God's Word Provides What We Need When We're Up Against Hard Times

This week as I searched for a focus verse, my heart was set on words that reminded me that God is my help. You see, for me, the week ahead is littered with some hard things, things I know I can’t do on my own. I scrolled through a list of verses that came as a result of my Google search on the topic when Isaiah 41:10 caught my eye. The words seemed to be the exact reminder I would need to get me through my week.

But, I don’t like to cherry-pick verses from the Bible—to choose God’s words and simplify them to a quote or cliche phrase that happens to fit into my own circumstances. I fear that I’ll get it wrong, that I’ll add meaning that wasn’t there, or that I’ll miss something important. I am not a Bible scholar and I have not been to seminary, but I do believe everyday people like you and me can read God’s word and be led by the Holy Spirit to understand it and apply it to our own lives.

In an effort to see individual verses as a piece of God’s bigger picture, I make it a point to read the passage surrounding the verse I’ve found, to consult the notes in my study Bible, or to read the introduction to that book of the Bible to gain a better understanding of the background.

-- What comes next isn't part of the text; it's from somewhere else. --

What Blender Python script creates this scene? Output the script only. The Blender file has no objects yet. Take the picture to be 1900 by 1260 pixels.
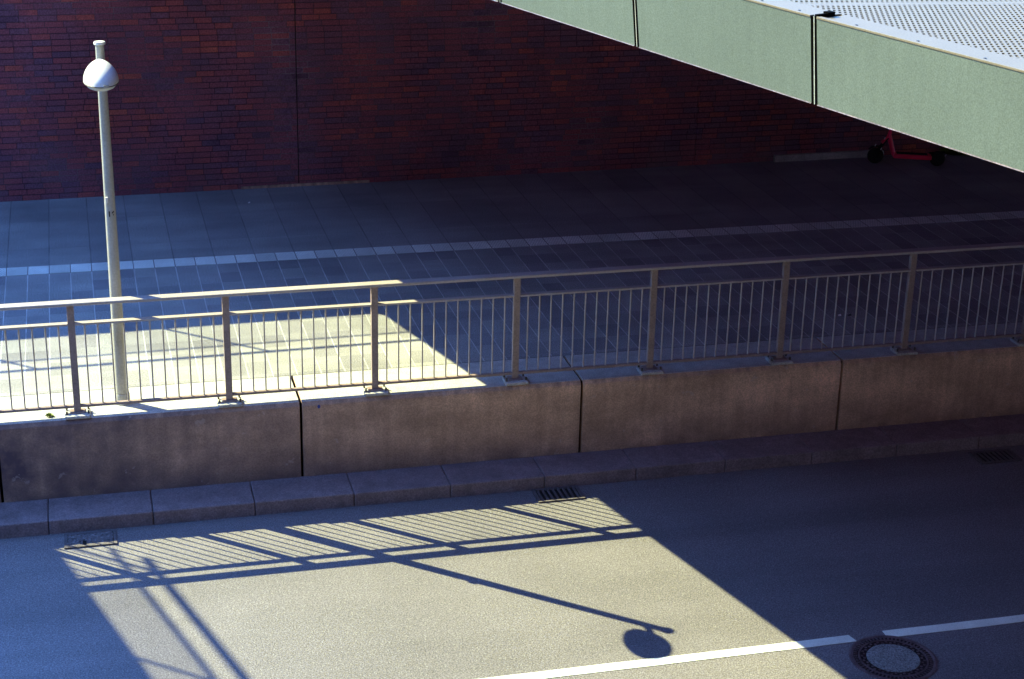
import bpy, bmesh, math, random
from mathutils import Vector, Matrix

random.seed(7)
SC = bpy.context.scene
COL = SC.collection
rad = math.radians

# ------------------------------------------------------------------ camera
PITCH, YAW, ROLL = 0.36534, 0.25628, 0.02294
CAM = Vector((0.19504, -16.27276, 6.91262))
d = Vector((math.sin(YAW)*math.cos(PITCH), math.cos(YAW)*math.cos(PITCH), -math.sin(PITCH)))
r0 = Vector((math.cos(YAW), -math.sin(YAW), 0)); u0 = r0.cross(d)
c_, s_ = math.cos(ROLL), math.sin(ROLL)
rr = c_*r0 + s_*u0; uu = -s_*r0 + c_*u0
cam_data = bpy.data.cameras.new('camera'); cam = bpy.data.objects.new('camera', cam_data); COL.objects.link(cam)
cam.matrix_world = Matrix(((rr.x, uu.x, -d.x, CAM.x), (rr.y, uu.y, -d.y, CAM.y), (rr.z, uu.z, -d.z, CAM.z), (0, 0, 0, 1)))
cam_data.sensor_width = 36.0; cam_data.lens = 3183.57/1900*36
cam_data.clip_start = 0.1; cam_data.clip_end = 3000
SC.camera = cam

# ------------------------------------------------------------------ light
SX, SY = 0.980, -0.833                       # shadow displacement per metre of height
EXPOSURE = 2.02
SUN_EL = math.atan(1/math.hypot(SX, SY))
to_sun = Vector((-SX, -SY, 1)).normalized()
world = bpy.data.worlds.new('World'); SC.world = world; world.use_nodes = True
wn = world.node_tree; bg = wn.nodes['Background']
sky = wn.nodes.new('ShaderNodeTexSky'); sky.sky_type = 'NISHITA'; sky.sun_disc = False
sky.sun_elevation = SUN_EL; sky.sun_rotation = math.atan2(to_sun.x, to_sun.y)
sky.air_density = 1.0; sky.dust_density = 0.1; sky.ozone_density = 4.0
bg.inputs['Strength'].default_value = 0.15
tint = wn.nodes.new('ShaderNodeMix'); tint.data_type = 'RGBA'; tint.blend_type = 'MULTIPLY'; tint.inputs[0].default_value = 1
wn.links.new(sky.outputs[0], tint.inputs[6]); tint.inputs[7].default_value = (1.15, 1.72, 2.35, 1)      # deep blue air
wn.links.new(tint.outputs[2], bg.inputs['Color'])
sl = bpy.data.lights.new('sun', 'SUN'); sl.energy = 4.0; sl.angle = rad(0.25); sl.color = (1.0, 0.985, 0.51)
sun = bpy.data.objects.new('sun', sl); COL.objects.link(sun)
sun.rotation_euler = to_sun.to_track_quat('Z', 'Y').to_euler(); sun.location = (-20, 20, 30)
vs = SC.view_settings; vs.view_transform = 'Standard'; vs.look = 'None'; vs.gamma = 1; vs.exposure = EXPOSURE
SC.render.engine = 'CYCLES'
SC.cycles.max_bounces = 8; SC.cycles.diffuse_bounces = 5

# ------------------------------------------------------------------ levels and lines
ZR = -0.985           # road
ZK = -0.838           # kerb top
YK = -0.622           # kerb face
YW = -0.125           # retaining wall face
def wall_y(x): return 7.80 + 0.02*x           # foot of the brick wall
RH = 6.5              # brick building roof edge
def br_x(y): return 0.177 - 0.286*y          # lower edge of the big bridge's side
BD = Vector((0.275, -0.9614, 0)).normalized()   # along the bridge, towards the camera side
BN = Vector((0.9614, 0.275, 0)).normalized()    # across the bridge, to its inside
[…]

The outline in my study Bible shows that these words from the prophet Isaiah follow chapters and chapters pointing out the rebellious nature of Israel, warning of their impending judgment, and even prophesying about future captivity. To put it simply, their future was littered with hard things. But Isaiah does not leave them in hopelessness. The final portion of this book and his prophecy tells of the salvation to come.

That’s where we find these words. And I think we’ll also find that we aren’t that much unlike the nation of Israel. That we too have rebellious hearts and deserve judgment. We too know there are hard things ahead. But God does not leave us hopeless.

The words of Isaiah can speak to each of us centuries later, living in the same fallen world as the Israelites. I believe they were meant for us just as much as they were meant for the people Isaiah spoke directly to.

Friends, I don’t know what you’re up against this week, but I do know that our God doesn’t want us to fear or be dismayed (other translations use the words intimidated, distressed, or overwhelmed). I do know He will be with you and me in every moment of the week ahead. And I know that He is our God, and He will help us, strengthen us, and uphold us.

So will you join me this week in focusing on and repeating these words—believing that God will work through them and us, providing exactly what we need in the moments we need it?